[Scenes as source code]

>> START

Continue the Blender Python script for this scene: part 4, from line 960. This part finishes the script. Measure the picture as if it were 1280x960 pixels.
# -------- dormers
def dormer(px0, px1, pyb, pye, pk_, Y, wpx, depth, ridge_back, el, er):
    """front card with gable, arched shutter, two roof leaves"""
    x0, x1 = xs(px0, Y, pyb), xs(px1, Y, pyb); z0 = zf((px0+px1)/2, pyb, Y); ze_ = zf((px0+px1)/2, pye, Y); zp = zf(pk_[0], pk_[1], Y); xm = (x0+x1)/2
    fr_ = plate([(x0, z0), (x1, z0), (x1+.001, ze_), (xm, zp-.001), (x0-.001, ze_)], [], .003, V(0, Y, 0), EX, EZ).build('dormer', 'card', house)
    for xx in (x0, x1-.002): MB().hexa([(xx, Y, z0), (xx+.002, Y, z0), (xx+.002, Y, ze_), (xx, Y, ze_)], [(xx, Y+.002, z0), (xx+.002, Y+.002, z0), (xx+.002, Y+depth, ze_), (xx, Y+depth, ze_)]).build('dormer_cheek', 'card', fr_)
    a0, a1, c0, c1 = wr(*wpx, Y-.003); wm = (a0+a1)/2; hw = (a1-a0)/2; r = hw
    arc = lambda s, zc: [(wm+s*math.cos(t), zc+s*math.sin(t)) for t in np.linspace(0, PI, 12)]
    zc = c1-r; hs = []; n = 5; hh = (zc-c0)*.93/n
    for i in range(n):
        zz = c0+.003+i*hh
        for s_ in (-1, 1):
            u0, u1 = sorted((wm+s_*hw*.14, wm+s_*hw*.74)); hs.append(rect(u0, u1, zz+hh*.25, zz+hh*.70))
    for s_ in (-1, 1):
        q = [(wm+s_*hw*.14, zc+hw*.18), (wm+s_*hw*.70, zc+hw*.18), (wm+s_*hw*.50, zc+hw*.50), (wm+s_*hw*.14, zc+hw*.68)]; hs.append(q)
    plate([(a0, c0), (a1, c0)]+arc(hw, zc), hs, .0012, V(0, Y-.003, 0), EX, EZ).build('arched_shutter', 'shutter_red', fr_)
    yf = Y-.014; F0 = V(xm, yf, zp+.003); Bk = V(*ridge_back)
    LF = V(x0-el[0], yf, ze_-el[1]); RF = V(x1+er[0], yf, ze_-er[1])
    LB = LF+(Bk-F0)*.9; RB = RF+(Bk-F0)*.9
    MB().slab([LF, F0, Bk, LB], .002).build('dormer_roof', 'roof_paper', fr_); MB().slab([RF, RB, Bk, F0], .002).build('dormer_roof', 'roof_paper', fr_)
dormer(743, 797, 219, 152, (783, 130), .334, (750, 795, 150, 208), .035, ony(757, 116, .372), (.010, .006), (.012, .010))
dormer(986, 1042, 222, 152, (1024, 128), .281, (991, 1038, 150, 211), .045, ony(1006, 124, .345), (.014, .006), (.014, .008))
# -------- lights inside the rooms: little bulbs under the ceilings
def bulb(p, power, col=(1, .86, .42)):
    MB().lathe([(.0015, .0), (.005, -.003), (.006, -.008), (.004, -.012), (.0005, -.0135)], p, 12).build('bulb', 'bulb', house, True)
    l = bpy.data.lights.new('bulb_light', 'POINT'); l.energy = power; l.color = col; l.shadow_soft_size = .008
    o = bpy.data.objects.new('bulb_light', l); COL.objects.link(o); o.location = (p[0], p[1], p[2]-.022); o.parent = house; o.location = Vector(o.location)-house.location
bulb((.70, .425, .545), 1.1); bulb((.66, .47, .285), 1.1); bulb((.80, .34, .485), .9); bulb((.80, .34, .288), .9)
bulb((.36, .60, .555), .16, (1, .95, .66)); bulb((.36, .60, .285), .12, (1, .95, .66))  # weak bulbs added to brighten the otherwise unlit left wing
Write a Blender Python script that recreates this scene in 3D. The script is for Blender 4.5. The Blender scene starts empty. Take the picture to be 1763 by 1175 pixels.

>> END

» SHORT PROBLEM
Nothing should be changed: write out all of the data as is.

» TASK SOLUTION
Continue the Blender Python script for this scene: part 4, from line 960. This part finishes the script. Measure the picture as if it were 1280x960 pixels.
# -------- dormers
def dormer(px0, px1, pyb, pye, pk_, Y, wpx, depth, ridge_back, el, er):
    """front card with gable, arched shutter, two roof leaves"""
    x0, x1 = xs(px0, Y, pyb), xs(px1, Y, pyb); z0 = zf((px0+px1)/2, pyb, Y); ze_ = zf((px0+px1)/2, pye, Y); zp = zf(pk_[0], pk_[1], Y); xm = (x0+x1)/2
    fr_ = plate([(x0, z0), (x1, z0), (x1+.001, ze_), (xm, zp-.001), (x0-.001, ze_)], [], .003, V(0, Y, 0), EX, EZ).build('dormer', 'card', house)
    for xx in (x0, x1-.002): MB().hexa([(xx, Y, z0), (xx+.002, Y, z0), (xx+.002, Y, ze_), (xx, Y, ze_)], [(xx, Y+.002, z0), (xx+.002, Y+.002, z0), (xx+.002, Y+depth, ze_), (xx, Y+depth, ze_)]).build('dormer_cheek', 'card', fr_)
    a0, a1, c0, c1 = wr(*wpx, Y-.003); wm = (a0+a1)/2; hw = (a1-a0)/2; r = hw
    arc = lambda s, zc: [(wm+s*math.cos(t), zc+s*math.sin(t)) for t in np.linspace(0, PI, 12)]
    zc = c1-r; hs = []; n = 5; hh = (zc-c0)*.93/n
    for i in range(n):
        zz = c0+.003+i*hh
        for s_ in (-1, 1):
            u0, u1 = sorted((wm+s_*hw*.14, wm+s_*hw*.74)); hs.append(rect(u0, u1, zz+hh*.25, zz+hh*.70))
    for s_ in (-1, 1):
        q = [(wm+s_*hw*.14, zc+hw*.18), (wm+s_*hw*.70, zc+hw*.18), (wm+s_*hw*.50, zc+hw*.50), (wm+s_*hw*.14, zc+hw*.68)]; hs.append(q)
    plate([(a0, c0), (a1, c0)]+arc(hw, zc), hs, .0012, V(0, Y-.003, 0), EX, EZ).build('arched_shutter', 'shutter_red', fr_)
    yf = Y-.014; F0 = V(xm, yf, zp+.003); Bk = V(*ridge_back)
    LF = V(x0-el[0], yf, ze_-el[1]); RF = V(x1+er[0], yf, ze_-er[1])
    LB = LF+(Bk-F0)*.9; RB = RF+(Bk-F0)*.9
    MB().slab([LF, F0, Bk, LB], .002).build('dormer_roof', 'roof_paper', fr_); MB().slab([RF, RB, Bk, F0], .002).build('dormer_roof', 'roof_paper', fr_)
dormer(743, 797, 219, 152, (783, 130), .334, (750, 795, 150, 208), .035, ony(757, 116, .372), (.010, .006), (.012, .010))
dormer(986, 1042, 222, 152, (1024, 128), .281, (991, 1038, 150, 211), .045, ony(1006, 124, .345), (.014, .006), (.014, .008))
# -------- lights inside the rooms: little bulbs under the ceilings
def bulb(p, power, col=(1, .86, .42)):
    MB().lathe([(.0015, .0), (.005, -.003), (.006, -.008), (.004, -.012), (.0005, -.0135)], p, 12).build('bulb', 'bulb', house, True)
    l = bpy.data.lights.new('bulb_light', 'POINT'); l.energy = power; l.color = col; l.shadow_soft_size = .008
    o = bpy.data.objects.new('bulb_light', l); COL.objects.link(o); o.location = (p[0], p[1], p[2]-.022); o.parent = house; o.location = Vector(o.location)-house.location
bulb((.70, .425, .545), 1.1); bulb((.66, .47, .285), 1.1); bulb((.80, .34, .485), .9); bulb((.80, .34, .288), .9)
bulb((.36, .60, .555), .16, (1, .95, .66)); bulb((.36, .60, .285), .12, (1, .95, .66))  # weak bulbs added to brighten the otherwise unlit left wing
Write a Blender Python script that recreates this scene in 3D. The script is for Blender 4.5. The Blender scene starts empty. Take the picture to be 1763 by 1175 pixels.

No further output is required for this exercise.